**Brief**
What is the number of lines in the data holding the word "picture"? Give that number by itself.
***** Data shown *****
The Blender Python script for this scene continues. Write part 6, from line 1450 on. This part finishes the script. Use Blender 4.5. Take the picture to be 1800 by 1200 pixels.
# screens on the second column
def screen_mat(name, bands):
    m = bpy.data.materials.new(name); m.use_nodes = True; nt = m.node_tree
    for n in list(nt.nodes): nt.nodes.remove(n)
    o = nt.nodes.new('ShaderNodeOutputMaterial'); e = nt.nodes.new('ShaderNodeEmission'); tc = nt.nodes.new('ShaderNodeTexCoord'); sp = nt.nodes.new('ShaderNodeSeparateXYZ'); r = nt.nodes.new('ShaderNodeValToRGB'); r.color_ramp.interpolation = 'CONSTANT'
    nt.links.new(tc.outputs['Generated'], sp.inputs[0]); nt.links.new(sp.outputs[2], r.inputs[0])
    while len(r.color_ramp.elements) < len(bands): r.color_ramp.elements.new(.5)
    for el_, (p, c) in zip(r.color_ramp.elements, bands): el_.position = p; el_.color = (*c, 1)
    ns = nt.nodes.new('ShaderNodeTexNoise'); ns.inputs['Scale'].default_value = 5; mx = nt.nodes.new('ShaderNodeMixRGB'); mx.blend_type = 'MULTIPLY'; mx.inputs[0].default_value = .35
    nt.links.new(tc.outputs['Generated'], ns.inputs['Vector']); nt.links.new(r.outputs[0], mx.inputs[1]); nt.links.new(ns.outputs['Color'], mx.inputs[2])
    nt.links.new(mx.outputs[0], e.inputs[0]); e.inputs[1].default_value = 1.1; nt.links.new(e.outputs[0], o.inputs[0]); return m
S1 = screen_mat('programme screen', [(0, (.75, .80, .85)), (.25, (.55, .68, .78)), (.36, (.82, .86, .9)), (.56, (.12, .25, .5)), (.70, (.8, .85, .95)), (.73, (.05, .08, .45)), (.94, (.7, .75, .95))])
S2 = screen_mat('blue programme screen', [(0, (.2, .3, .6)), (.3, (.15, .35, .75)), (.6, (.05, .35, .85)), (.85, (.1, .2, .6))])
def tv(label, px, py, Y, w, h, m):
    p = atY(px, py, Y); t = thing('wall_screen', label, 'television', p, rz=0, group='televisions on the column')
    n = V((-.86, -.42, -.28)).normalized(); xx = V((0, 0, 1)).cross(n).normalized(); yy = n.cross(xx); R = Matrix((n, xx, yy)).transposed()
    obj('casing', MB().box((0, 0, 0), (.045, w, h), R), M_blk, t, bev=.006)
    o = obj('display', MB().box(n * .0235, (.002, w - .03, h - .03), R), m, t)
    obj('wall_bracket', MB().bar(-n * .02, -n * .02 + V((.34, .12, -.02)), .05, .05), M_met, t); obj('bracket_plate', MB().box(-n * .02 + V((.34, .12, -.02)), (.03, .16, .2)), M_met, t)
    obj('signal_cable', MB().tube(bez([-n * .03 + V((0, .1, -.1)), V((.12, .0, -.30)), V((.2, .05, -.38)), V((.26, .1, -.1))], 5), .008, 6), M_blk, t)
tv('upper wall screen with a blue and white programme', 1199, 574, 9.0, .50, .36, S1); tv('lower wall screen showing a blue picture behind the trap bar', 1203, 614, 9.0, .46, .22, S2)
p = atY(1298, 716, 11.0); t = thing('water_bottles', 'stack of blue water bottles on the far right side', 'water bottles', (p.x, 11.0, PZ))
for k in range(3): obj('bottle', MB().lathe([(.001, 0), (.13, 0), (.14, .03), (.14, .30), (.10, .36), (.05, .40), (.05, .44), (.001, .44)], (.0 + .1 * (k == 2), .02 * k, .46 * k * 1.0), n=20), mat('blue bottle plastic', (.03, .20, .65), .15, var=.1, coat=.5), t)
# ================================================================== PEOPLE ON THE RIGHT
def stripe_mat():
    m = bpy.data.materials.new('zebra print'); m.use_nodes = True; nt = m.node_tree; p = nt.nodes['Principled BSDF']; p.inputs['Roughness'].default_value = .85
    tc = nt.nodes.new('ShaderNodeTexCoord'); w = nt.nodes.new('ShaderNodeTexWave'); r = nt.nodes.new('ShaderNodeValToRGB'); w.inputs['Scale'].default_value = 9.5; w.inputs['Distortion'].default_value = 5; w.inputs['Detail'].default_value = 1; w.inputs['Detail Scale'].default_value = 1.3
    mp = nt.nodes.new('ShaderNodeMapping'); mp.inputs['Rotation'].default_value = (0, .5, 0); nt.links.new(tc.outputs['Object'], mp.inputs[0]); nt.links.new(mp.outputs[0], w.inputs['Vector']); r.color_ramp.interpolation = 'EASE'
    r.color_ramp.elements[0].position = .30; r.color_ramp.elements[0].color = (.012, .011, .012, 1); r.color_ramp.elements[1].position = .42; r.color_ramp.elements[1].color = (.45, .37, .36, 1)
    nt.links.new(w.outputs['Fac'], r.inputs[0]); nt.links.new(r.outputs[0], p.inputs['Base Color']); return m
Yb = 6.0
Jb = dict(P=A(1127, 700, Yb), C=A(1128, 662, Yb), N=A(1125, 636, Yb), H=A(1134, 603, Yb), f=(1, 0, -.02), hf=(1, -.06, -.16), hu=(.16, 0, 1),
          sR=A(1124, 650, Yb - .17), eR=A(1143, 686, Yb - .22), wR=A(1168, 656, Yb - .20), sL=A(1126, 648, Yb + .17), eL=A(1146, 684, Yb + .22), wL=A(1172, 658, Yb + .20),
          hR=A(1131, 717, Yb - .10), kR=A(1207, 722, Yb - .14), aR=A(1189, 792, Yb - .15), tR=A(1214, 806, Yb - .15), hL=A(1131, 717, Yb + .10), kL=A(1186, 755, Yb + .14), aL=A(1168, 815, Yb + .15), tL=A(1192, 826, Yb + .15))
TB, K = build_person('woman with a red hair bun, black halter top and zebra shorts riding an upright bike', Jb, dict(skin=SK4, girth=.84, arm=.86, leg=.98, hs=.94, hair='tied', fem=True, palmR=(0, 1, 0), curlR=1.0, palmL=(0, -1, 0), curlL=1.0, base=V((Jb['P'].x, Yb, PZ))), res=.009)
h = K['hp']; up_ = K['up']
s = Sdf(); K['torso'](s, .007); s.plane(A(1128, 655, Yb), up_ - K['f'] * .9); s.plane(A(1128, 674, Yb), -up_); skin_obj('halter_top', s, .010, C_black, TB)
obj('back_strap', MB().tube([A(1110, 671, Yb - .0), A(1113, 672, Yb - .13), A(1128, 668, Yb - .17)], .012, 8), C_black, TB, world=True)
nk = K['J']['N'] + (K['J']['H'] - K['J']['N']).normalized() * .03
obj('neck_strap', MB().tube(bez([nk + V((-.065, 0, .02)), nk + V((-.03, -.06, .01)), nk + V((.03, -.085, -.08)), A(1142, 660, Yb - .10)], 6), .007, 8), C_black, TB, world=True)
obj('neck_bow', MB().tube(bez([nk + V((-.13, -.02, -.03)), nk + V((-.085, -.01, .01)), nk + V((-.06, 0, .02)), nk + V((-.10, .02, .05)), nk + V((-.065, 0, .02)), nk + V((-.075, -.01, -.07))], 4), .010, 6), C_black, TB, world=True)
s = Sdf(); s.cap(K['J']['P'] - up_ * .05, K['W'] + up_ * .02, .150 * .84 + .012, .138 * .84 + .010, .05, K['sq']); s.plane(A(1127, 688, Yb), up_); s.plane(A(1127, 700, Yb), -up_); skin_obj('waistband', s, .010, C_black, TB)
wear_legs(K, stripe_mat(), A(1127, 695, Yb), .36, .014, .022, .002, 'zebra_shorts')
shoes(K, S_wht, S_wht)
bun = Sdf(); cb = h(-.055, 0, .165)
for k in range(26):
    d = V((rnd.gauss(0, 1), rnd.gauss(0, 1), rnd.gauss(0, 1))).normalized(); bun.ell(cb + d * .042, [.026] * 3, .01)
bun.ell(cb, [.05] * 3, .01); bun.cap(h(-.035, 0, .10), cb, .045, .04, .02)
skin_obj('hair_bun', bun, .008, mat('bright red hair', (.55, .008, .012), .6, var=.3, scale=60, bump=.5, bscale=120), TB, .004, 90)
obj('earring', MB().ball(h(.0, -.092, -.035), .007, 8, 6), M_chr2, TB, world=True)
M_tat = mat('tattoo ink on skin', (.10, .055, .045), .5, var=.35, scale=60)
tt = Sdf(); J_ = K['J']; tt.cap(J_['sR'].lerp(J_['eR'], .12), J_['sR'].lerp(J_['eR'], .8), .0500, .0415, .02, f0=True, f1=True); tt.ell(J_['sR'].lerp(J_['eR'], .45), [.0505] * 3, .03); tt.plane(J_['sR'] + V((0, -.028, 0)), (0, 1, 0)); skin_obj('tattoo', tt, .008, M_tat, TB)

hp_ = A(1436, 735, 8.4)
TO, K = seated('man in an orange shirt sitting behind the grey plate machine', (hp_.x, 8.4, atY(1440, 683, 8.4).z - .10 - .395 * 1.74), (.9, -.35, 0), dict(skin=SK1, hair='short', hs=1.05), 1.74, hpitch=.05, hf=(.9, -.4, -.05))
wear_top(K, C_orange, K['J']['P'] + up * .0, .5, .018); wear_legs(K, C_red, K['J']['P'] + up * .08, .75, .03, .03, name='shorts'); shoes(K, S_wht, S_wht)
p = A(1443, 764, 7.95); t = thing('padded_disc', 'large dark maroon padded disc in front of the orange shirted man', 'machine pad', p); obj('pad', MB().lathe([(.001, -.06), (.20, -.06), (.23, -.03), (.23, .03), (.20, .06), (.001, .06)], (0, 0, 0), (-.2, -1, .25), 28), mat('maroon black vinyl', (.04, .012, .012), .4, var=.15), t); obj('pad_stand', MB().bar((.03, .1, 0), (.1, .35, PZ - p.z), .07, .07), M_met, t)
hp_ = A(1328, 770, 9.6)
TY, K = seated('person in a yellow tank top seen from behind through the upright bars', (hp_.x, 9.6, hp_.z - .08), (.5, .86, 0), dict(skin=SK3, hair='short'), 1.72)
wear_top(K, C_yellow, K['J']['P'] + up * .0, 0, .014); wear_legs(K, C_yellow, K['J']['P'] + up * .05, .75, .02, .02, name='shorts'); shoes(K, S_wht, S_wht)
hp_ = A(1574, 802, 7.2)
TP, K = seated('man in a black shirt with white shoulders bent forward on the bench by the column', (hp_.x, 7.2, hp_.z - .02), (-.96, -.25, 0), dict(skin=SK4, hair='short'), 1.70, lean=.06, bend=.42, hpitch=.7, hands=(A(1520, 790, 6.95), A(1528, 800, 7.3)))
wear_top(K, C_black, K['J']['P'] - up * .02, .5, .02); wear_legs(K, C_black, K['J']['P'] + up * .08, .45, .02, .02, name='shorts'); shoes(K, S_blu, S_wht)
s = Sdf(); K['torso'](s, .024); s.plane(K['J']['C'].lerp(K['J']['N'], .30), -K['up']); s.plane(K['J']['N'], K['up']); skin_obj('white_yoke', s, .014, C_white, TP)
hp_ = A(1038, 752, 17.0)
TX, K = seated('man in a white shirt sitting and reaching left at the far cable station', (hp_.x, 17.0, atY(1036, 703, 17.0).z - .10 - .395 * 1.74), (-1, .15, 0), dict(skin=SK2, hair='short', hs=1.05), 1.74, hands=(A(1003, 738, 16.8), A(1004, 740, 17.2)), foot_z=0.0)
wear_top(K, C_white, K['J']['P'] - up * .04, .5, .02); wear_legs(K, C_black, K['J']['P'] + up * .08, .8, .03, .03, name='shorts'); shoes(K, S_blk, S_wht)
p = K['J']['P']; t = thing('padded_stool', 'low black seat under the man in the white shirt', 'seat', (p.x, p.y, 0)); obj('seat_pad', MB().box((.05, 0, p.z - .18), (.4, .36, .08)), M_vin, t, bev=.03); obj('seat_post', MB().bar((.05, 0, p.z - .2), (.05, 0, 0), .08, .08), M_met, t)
*****
**Result for this exercise**
2